Rebello Filho foi chefe de gabinete de Barros no Ministério da Saúde quando o deputado comandou a pasta no governo do ex-presidente Michel Temer.

Líderes dos partidos do centrão saíram em defesa de Barros junto ao Planalto, e Rebello voltou a ser indicado. Ele já assumiu o comando da ANS.

Segundo diplomatas ouvidos sob anonimato, o jogo de apadrinhamento também envolveu os indicados a postos importantes no exterior. Aqueles que se alinharam à doutrina do ex-chanceler Ernesto Araújo teriam sido enviados para países estratégicos.

Um deles, Otávio Brandelli, foi aprovado para ser representante do Brasil na OEA (Organização dos Estados Americanos). Amigos do diplomata afirmam, no entanto, que Brandelli jamais leu um livro de Olavo de Carvalho, que exerceu influência sobre Araújo.

As embaixadas de menor projeção ficaram com os diplomatas de carreira que não se renderam aos novos princípios.

Por meio de sua assessoria, o ministro da Justiça e da Segurança Pública, André Mendonça, disse que espera “esclarecer todas e quaisquer dúvidas na sabatina”.

“Ainda reafirmo meu compromisso com o Estado laico, a Constituição e a democracia”, disse por meio de sua assessoria.

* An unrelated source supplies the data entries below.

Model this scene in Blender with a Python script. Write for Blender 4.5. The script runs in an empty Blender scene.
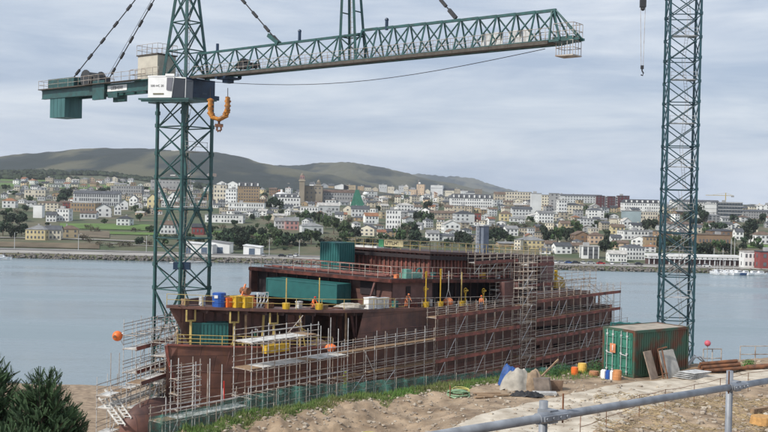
import bpy, bmesh, math, random
from mathutils import Vector, Matrix, noise
random.seed(7)
R = math.radians
C = bpy.context.scene.collection
scene = bpy.context.scene
# ---------------------------------------------------------------- camera
FPX = 1000.0                       # focal length for a 768 px wide frame
CZ = 32.0                          # the camera stands 32 m above the water of the ria
pit = math.atan(16/1000.0); rol = 0.0218
F = Vector((0, math.cos(pit), -math.sin(pit)))
R0 = Vector((1, 0, 0)); U0 = Vector((0, math.sin(pit), math.cos(pit)))
CR = R0*math.cos(rol) + U0*math.sin(rol)
CU = U0*math.cos(rol) - R0*math.sin(rol)
cam = bpy.data.cameras.new('camera'); camo = bpy.data.objects.new('camera', cam); C.objects.link(camo)
cam.sensor_width = 36; cam.lens = 36*FPX/768; cam.clip_start = 0.2; cam.clip_end = 30000
m = Matrix((CR, CU, -F)).transposed().to_4x4(); m.translation = (0, 0, CZ)
camo.matrix_world = m
scene.camera = camo
# ---------------------------------------------------------------- world and sun
SUN_EL, SUN_AZ = 40, -128          # azimuth from +Y towards +X: the sun is high behind the camera's left shoulder
w = bpy.data.worlds.new('World'); scene.world = w; w.use_nodes = True
nt = w.node_tree; N = nt.nodes; L = nt.links; N.clear()
out = N.new('ShaderNodeOutputWorld'); bg = N.new('ShaderNodeBackground'); bg.inputs[1].default_value = 0.1
sky = N.new('ShaderNodeTexSky'); sky.sky_type = 'NISHITA'; sky.sun_disc = False
sky.sun_elevation = R(SUN_EL); sky.sun_rotation = R(SUN_AZ)
tc = N.new('ShaderNodeTexCoord'); mp = N.new('ShaderNodeMapping'); mp.inputs['Scale'].default_value = (1.4, 1.4, 9.0)
L.new(tc.outputs['Generated'], mp.inputs[0])
n1 = N.new('ShaderNodeTexNoise'); n1.inputs['Scale'].default_value = 2.8; n1.inputs['Detail'].default_value = 9; n1.inputs['Roughness'].default_value = 0.6
n1.inputs['Distortion'].default_value = 0.35
L.new(mp.outputs[0], n1.inputs['Vector'])
r1 = N.new('ShaderNodeValToRGB')
r1.color_ramp.elements[0].position = 0.36; r1.color_ramp.elements[0].color = (3.9, 4.7, 6.0, 1)
r1.color_ramp.elements[1].position = 0.66; r1.color_ramp.elements[1].color = (6.6, 7.1, 7.8, 1)
L.new(n1.outputs['Fac'], r1.inputs[0])
mp2 = N.new('ShaderNodeMapping'); mp2.inputs['Scale'].default_value = (0.9, 0.9, 4.0); mp2.inputs['Location'].default_value = (3.1, 1.7, 0.4)
L.new(tc.outputs['Generated'], mp2.inputs[0])
n2 = N.new('ShaderNodeTexNoise'); n2.inputs['Scale'].default_value = 1.5; n2.inputs['Detail'].default_value = 4
L.new(mp2.outputs[0], n2.inputs['Vector'])
r2 = N.new('ShaderNodeMapRange'); r2.inputs['From Min'].default_value = 0.35; r2.inputs['From Max'].default_value = 0.7
r2.inputs['To Min'].default_value = 0.98; r2.inputs['To Max'].default_value = 0.86
L.new(n2.outputs['Fac'], r2.inputs[0])
mx = N.new('ShaderNodeMixRGB'); L.new(r2.outputs[0], mx.inputs[0]); L.new(sky.outputs[0], mx.inputs[1]); L.new(r1.outputs[0], mx.inputs[2])
L.new(mx.outputs[0], bg.inputs[0]); L.new(bg.outputs[0], out.inputs[0])
sl = bpy.data.lights.new('sun', 'SUN'); so = bpy.data.objects.new('sun', sl); C.objects.link(so)
sl.energy = 3.2; sl.angle = R(2.0); sl.color = (1.0, 0.95, 0.87)
sd = Vector((math.sin(R(SUN_AZ))*math.cos(R(SUN_EL)), math.cos(R(SUN_AZ))*math.cos(R(SUN_EL)), math.sin(R(SUN_EL))))
so.rotation_euler = sd.to_track_quat('Z', 'Y').to_euler()
scene.view_settings.view_transform = 'Standard'; scene.view_settings.look = 'None'
scene.view_settings.exposure = 0.22; scene.view_settings.gamma = 1.0; scene.view_settings.use_curve_mapping = False
# ---------------------------------------------------------------- measuring helpers
def ray(px, py): return F*FPX + CR*(px-384) - CU*(py-216)
def at(px, py, D):
    d = ray(px, py); return d*(D/d.y) + Vector((0, 0, CZ))
def onz(px, py, z):
    d = ray(px, py); return d*((z-CZ)/d.z) + Vector((0, 0, CZ))
def proj(p):
    q = Vector(p) - Vector((0, 0, CZ)); k = q.dot(F)
    return 384+1000*q.dot(CR)/k, 216-1000*q.dot(CU)/k
# ---------------------------------------------------------------- materials
MATS = {}
def mat(name, col, rough=0.7, var=0.25, scale=3.0, metal=0.0, bump=0.0, col2=None, detail=6, rand=0.0, spec=None, stretch=None, lo=0.35, hi=0.7):
    if name in MATS: return MATS[name]
    m = bpy.data.materials.new(name); m.use_nodes = True; t = m.node_tree; n = t.nodes; l = t.links
    p = n['Principled BSDF']; p.inputs['Roughness'].default_value = rough; p.inputs['Metallic'].default_value = metal
    if spec is not None: p.inputs['Specular IOR Level'].default_value = spec
    c = n.new('ShaderNodeTexCoord'); src = c.outputs['Object']
    mpn = n.new('ShaderNodeMapping'); l.new(src, mpn.inputs[0])
    mpn.inputs['Scale'].default_value = stretch or (1, 1, 1)
    no = n.new('ShaderNodeTexNoise'); no.inputs['Scale'].default_value = scale; no.inputs['Detail'].default_value = detail
    l.new(mpn.outputs[0], no.inputs['Vector'])
    mr = n.new('ShaderNodeMapRange'); mr.inputs['From Min'].default_value = lo; mr.inputs['From Max'].default_value = hi
    l.new(no.outputs['Fac'], mr.inputs[0])
    mi = n.new('ShaderNodeMixRGB'); l.new(mr.outputs[0], mi.inputs[0])
    a = [min(1, x*(1+var*0.6)) for x in col]; b = col2 if col2 else [x*(1-var) for x in col]
    mi.inputs[1].default_value = (*a, 1); mi.inputs[2].default_value = (*b, 1)
    o = mi.outputs[0]
    if rand:
        oi = n.new('ShaderNodeObjectInfo'); h = n.new('ShaderNodeHueSaturation')
        q = n.new('ShaderNodeMapRange'); q.inputs['To Min'].default_value = 1-rand; q.inputs['To Max'].default_value = 1+rand
        l.new(oi.outputs['Random'], q.inputs[0]); l.new(q.outputs[0], h.inputs['Value']); l.new(o, h.inputs['Color'])
        q2 = n.new('ShaderNodeMapRange'); q2.inputs['To Min'].default_value = 0.5-rand*0.06; q2.inputs['To Max'].default_value = 0.5+rand*0.06
        l.new(oi.outputs['Random'], q2.inputs[0]); l.new(q2.outputs[0], h.inputs['Hue'])
        o = h.outputs[0]
    l.new(o, p.inputs['Base Color'])
    if bump:
        bn = n.new('ShaderNodeBump'); bn.inputs['Strength'].default_value = 1; bn.inputs['Distance'].default_value = bump
        l.new(no.outputs['Fac'], bn.inputs['Height']); l.new(bn.outputs[0], p.inputs['Normal'])
    MATS[name] = m; return m
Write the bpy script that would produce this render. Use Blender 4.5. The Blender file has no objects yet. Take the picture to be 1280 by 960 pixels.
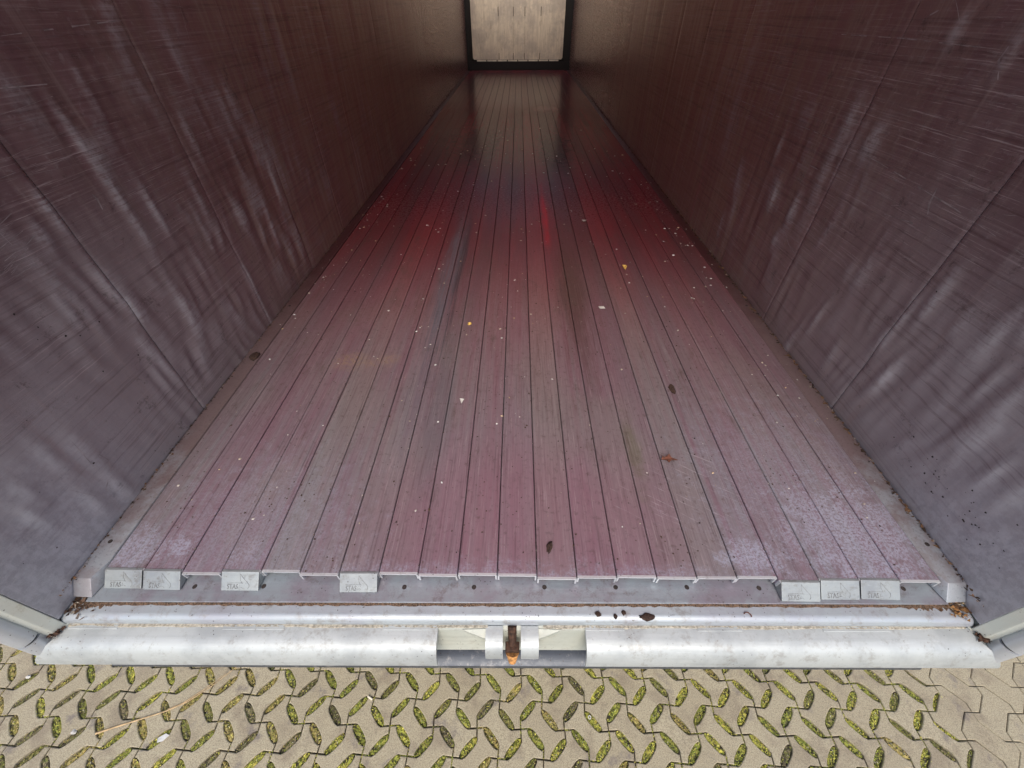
import bpy, math, random
import numpy as np
from mathutils import Matrix, Vector
random.seed(7)
rng = np.random.default_rng(7)
S = bpy.context.scene
COL = S.collection

# ------------------------------------------------------------------ camera
cam_d = bpy.data.cameras.new('camera')
cam = bpy.data.objects.new('camera', cam_d); COL.objects.link(cam)
S.camera = cam
cam_d.sensor_fit = 'HORIZONTAL'; cam_d.sensor_width = 36.0
cam_d.lens = 36.0 * 508.2366 / 1280.0
cam_d.clip_start = 0.02; cam_d.clip_end = 2000.0
FZ = 1.2                                            # height of the load floor
R = Matrix(((0.99991711, -0.005397, 0.01168967), (0.01222986, 0.6819948, -0.73125476), (-0.00402571, 0.73133711, 0.68200427)))
cam.matrix_world = Matrix.Translation((0, 0, FZ + 1.17)) @ R.to_4x4()

# ------------------------------------------------------------------ light
SUN_EL, SUN_AZ = math.radians(50), math.radians(180)     # high and behind the photographer, veiled by cloud
W = bpy.data.worlds.new('World'); S.world = W; W.use_nodes = True
wn = W.node_tree.nodes; wn.clear()
sky = wn.new('ShaderNodeTexSky'); sky.sky_type = 'NISHITA'; sky.sun_disc = False
sky.sun_elevation = SUN_EL; sky.sun_rotation = SUN_AZ
sky.dust_density = 3.0; sky.air_density = 1.0; sky.ozone_density = 1.0
bg = wn.new('ShaderNodeBackground'); bg.inputs['Strength'].default_value = 0.15
wo = wn.new('ShaderNodeOutputWorld')
W.node_tree.links.new(sky.outputs[0], bg.inputs[0]); W.node_tree.links.new(bg.outputs[0], wo.inputs[0])
sl = bpy.data.lights.new('sun', 'SUN'); sl.energy = 1.0; sl.angle = math.radians(30); sl.color = (1.0, 0.93, 0.80)
so = bpy.data.objects.new('sun', sl); COL.objects.link(so)
so.location = (0, -8, 12); so.rotation_euler = (math.radians(40), 0, 0)
S.view_settings.view_transform = 'Standard'; S.view_settings.look = 'None'
S.view_settings.exposure = 0.75; S.view_settings.gamma = 1.0
S.cycles.max_bounces = 10; S.cycles.diffuse_bounces = 6; S.cycles.glossy_bounces = 5
S.cycles.caustics_reflective = True; S.cycles.sample_clamp_indirect = 4.0

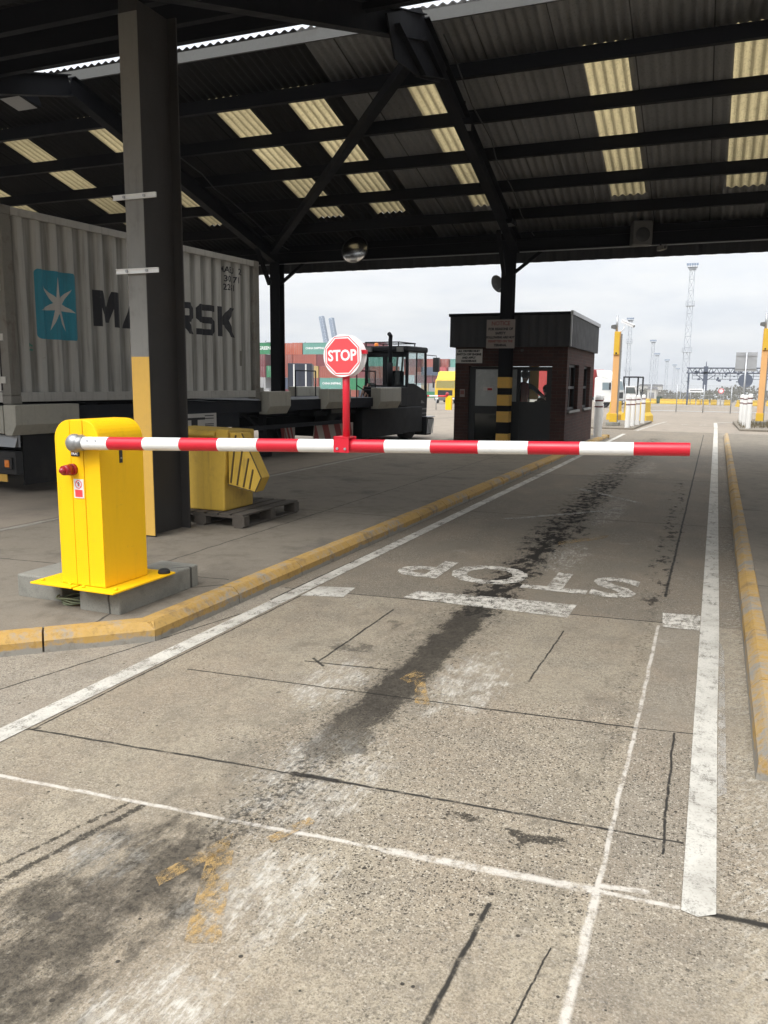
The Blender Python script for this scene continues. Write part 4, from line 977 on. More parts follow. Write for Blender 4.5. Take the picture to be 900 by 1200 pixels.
M['plinth'] = slab_material('plinth_concrete', (.20, .195, .17), (.28, .27, .235))
for nm, lb_, x0, x1, y0, y1 in (('a', 'left grey concrete block under the yellow barrier cabinet', -4.36, -3.97, 4.02, 4.85), ('b', 'right grey concrete block under the yellow barrier cabinet, nearer the kerb', -3.735, -3.41, 3.93, 4.78)):
    mb = MB(); nx, ny, nzz = 6, 10, 3; rnd = random.Random(3)
    mb.box(x0, x1, y0, y1, IZ-.01, .27)
    o = mb.build('concrete_block', M['plinth'], None, bevel=.012, segs=2); tag(o, lb_, 'block', 'concrete blocks under the barrier')
t = thing('cable_coil', 'loose coil of pale green cable in the gap between the concrete blocks', 'cable', (-3.86, 4.02, IZ))
M['cable'] = pm('green_cable', (.17, .19, .11), .6, var=.2)
mb = MB()
for i in range(4):
    r = .07+.012*i; mb.tube([(r*1.25*math.cos(a/16*2*math.pi+i), r*.8*math.sin(a/16*2*math.pi+i), .012+.012*i+.01*math.sin(a+i)) for a in range(15)], .006, 6)
mb.tube([(.05, .05, .03), (.0, .2, .06), (-.02, .3, .12)], .006, 6); mb.build('loops', M['cable'], t)
o = MB(); o.lathe([(.0001, .05), (.035, .048), (.05, .035), (.055, .012), (.055, 0), (.0001, 0)], Matrix.Translation((-3.42, 4.40, .286)) @ Matrix.Diagonal((.75, .75, .6, 1)), 20)
tag(o.build('rubber_cap', M['dark_rubber']), 'small black rubber cap behind the right base plate of the barrier', 'cap')

# ------------------------------------------------------------------ bin and pallet
M['bin_yellow'] = pm('bin_yellow', (.56, .36, .05), .6, var=.14, sc=2.2, dirt=.5, dcol=(.17, .115, .035), dsc=2.4, streak=.35, bump=.1, scratch=.3, scol=(.12, .09, .05))
M['bin_groove'] = pm('bin_groove', (.09, .06, .02), .8, var=.2)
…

O corregedor Rinaldo Reis Lima confirmou que foi procurado por Ediene para saber informações sobre uma representação protocolada na Corregedoria. Por meio de sua assessoria, no entanto, disse desconhecer que a procuradora era alvo de investigação no momento em que eles trocaram mensagens.

Lima explicou que os arquivamentos de processos contra Deltan Dallagnol ocorreram porque as provas “ou tinham origem ilícita ou não puderam ser confirmadas”. Ele disse que o plenário chancelou sua decisão.

O ouvidor do CNMP, Oswaldo D’Albuquerque Lima Neto, afirmou, também pela assessoria, que o inquérito movido por sua mulher foi encerrado há 14 anos e que “não existe nenhuma pendência”.

O juiz Paulo Marcos de Farias confirmou à Folha ter havido contato com procuradores da Lava Jato, mas negou o repasse de qualquer tipo de informação referente aos processos quando trabalhou no gabinete do ministro do STF Edson Fachin.

O advogado Engels Muniz disse que explicou o caso dos Correios na sabatina e foi aprovado. “As decisões em colegiados de conselhos de administração são tomadas com base em relatórios e pareceres técnicos e jurídicos”, disse Engels à Folha.

A assessoria do advogado Mario Nunes Maia informou que ele “tem formação em direito, é advogado regularmente inscrito na OAB, tem especialização em filosofia, cursa mestrado e é autor de cinco livros jurídicos”.

Sobre o questionamento em relação à suposta prática de nepotismo, Nunes Maia afirma que só se candidatou porque seu pai está aposentado.

O embaixador Otávio Brandelli não quis comentar. O Itamaraty informou que Brandelli foi aprovado por unanimidade e que subsidia o Senado na “aprovação de todos os nomes indicados pela Presidência da República, sempre de acordo com os limites de sua competência e respeitando as prerrogativas dos parlamentares”.
O diretor-presidente da ANS e secretário do CNMP Jaime de Miranda não haviam se pronunciado até a publicação desta reportagem.